Il y a tellement de gens dans l'équipe qui m'ont envoyé des mots sympas, des gens qui ont travaillé jusqu'à l'épuisement. Je sais que nous avons bossé trop durement et que nous avons une certaine réputation, qui est en grande partie vraie, ce dont nous ne sommes pas fiers, et dont une autre partie s'appuie sur des mensonges, y compris dans des articles réputés. Il y a des personnes qui ont travaillé dur parce qu'elles croyaient en ce projet, en ce qu'il signifie. J'ai un exemple en tête. Les fonctionnalités d'accessibilité du jeu : cela ne vient pas de moi, cela ne vient pas d'Evan (Wells, patron de Naughty Dog, ndlr), cela ne vient pas de Kirk ou Anthony, les co-réalisateurs.
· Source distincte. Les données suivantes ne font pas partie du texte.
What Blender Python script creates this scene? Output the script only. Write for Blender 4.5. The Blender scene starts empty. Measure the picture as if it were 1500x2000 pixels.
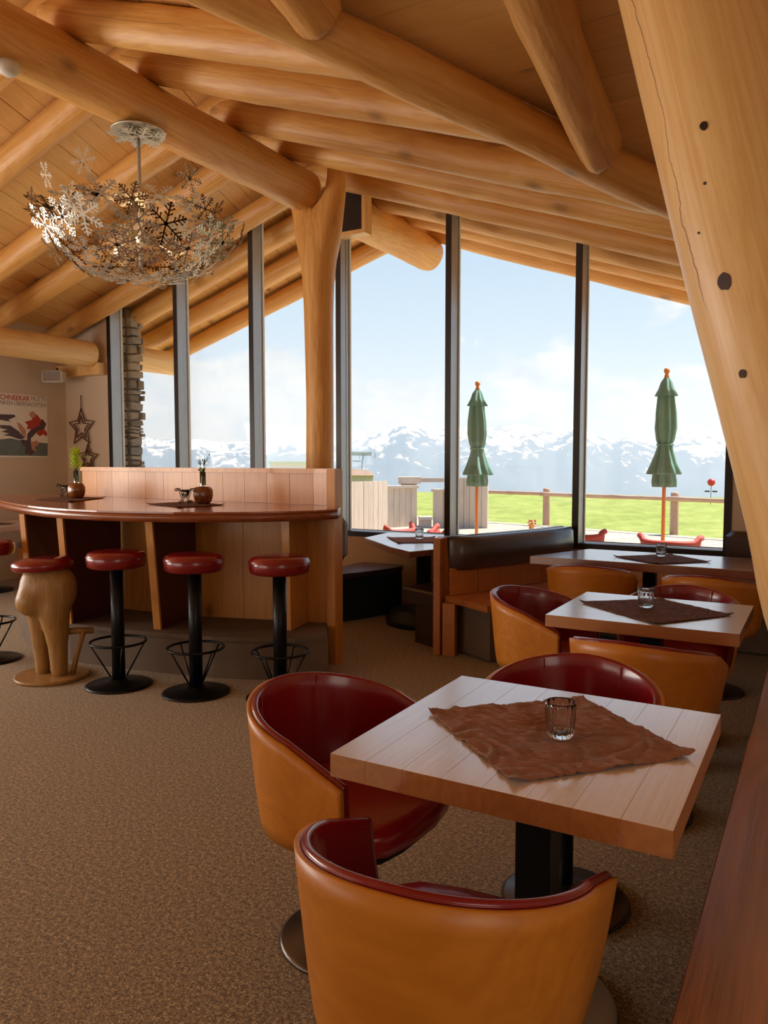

C'est l'idée de personnes "sur le terrain" qui voulaient que le jeu soit plus inclusif, que tout le monde puisse apprécier les histoires de Naughty Dog. Ils ont fait des heures supplémentaires, ils ont pris de leur temps même lorsque je leur disais de ne pas le faire, qu'on devait terminer le développement et que l'on travaillait déjà trop dur. Ils m'ont ignoré et l'ont fait quand même. Même lorsque je leur ai dit, une fois que le nombre d'options d'accessibilité a dépassé celui d'Uncharted 4, que cela suffisait, ils m'ont tenu tête. Et ils ont eu raison. Voir la réaction de joueurs qui peuvent y jouer alors qu'ils ne pouvaient pas se lancer dans ce type d'expériences auparavant, voir que cela les touche, les inspire...

Visiblement ému lorsqu'il tente de dire que tout n'est pas noir et blanc, il continue :

Tu auras remarqué que je ne parle pas de crunch. J'évite toutes les conversations à ce sujet parce que c'est un sujet sensible pour moi, et je me soucie vraiment de l'équipe, son bien-être, et l'ampleur de son travail. Je ne veux pas en parler avant que d'être sûr que nous avons fait suffisamment de progrès dans ce domaine. La conversation est devenue "le management est mauvais : vous arrêtez, tant mieux ; vous continuez, vous n'êtes pas quelqu'un de bien". Mais c'est bien plus compliqué que ça ! Lorsque nous avons pris des mesures pour limiter les efforts, des employés étaient mécontents. Mécontents qu'on les oblige à quitter leur bureau. Nous en avons même perdu. Il s'agit de trouver l'équilibre, de savoir comment laisser ceux qui le veulent exprimer davantage leur passion tout en créant des garde-fous pour parfois les protéger d'eux-mêmes, que cela n'affecte pas leur santé... J'ai échoué sur ce plan, essayé des trucs qui ne marchaient pas, amené des gens de l'extérieur pour nous aider... Mais c'est un autre sujet. Je veux juste dire que le discours est devenu presque tribal. On est d'un côté ou d'un autre. Sauf que c'est bien plus nuancé.

Très intéressant, ce monologue s'installe dans le dernier quart d'heure de la vidéo ci-dessus, et s'il ne dit pas tout de ce qu'a été le développement de The Last of Us Part II, disponible sur PS4, il permet de comprendre que, comme pour God of War, peut-être qu'une plongée dans les coulisses du début à la fin permettrait de mieux saisir les conditions réelles et savoir de quelle aide extérieure Druckmann veut parler. Mais on le rappellera : rien n'excuse l'épuisement de ses équipes en entreprise.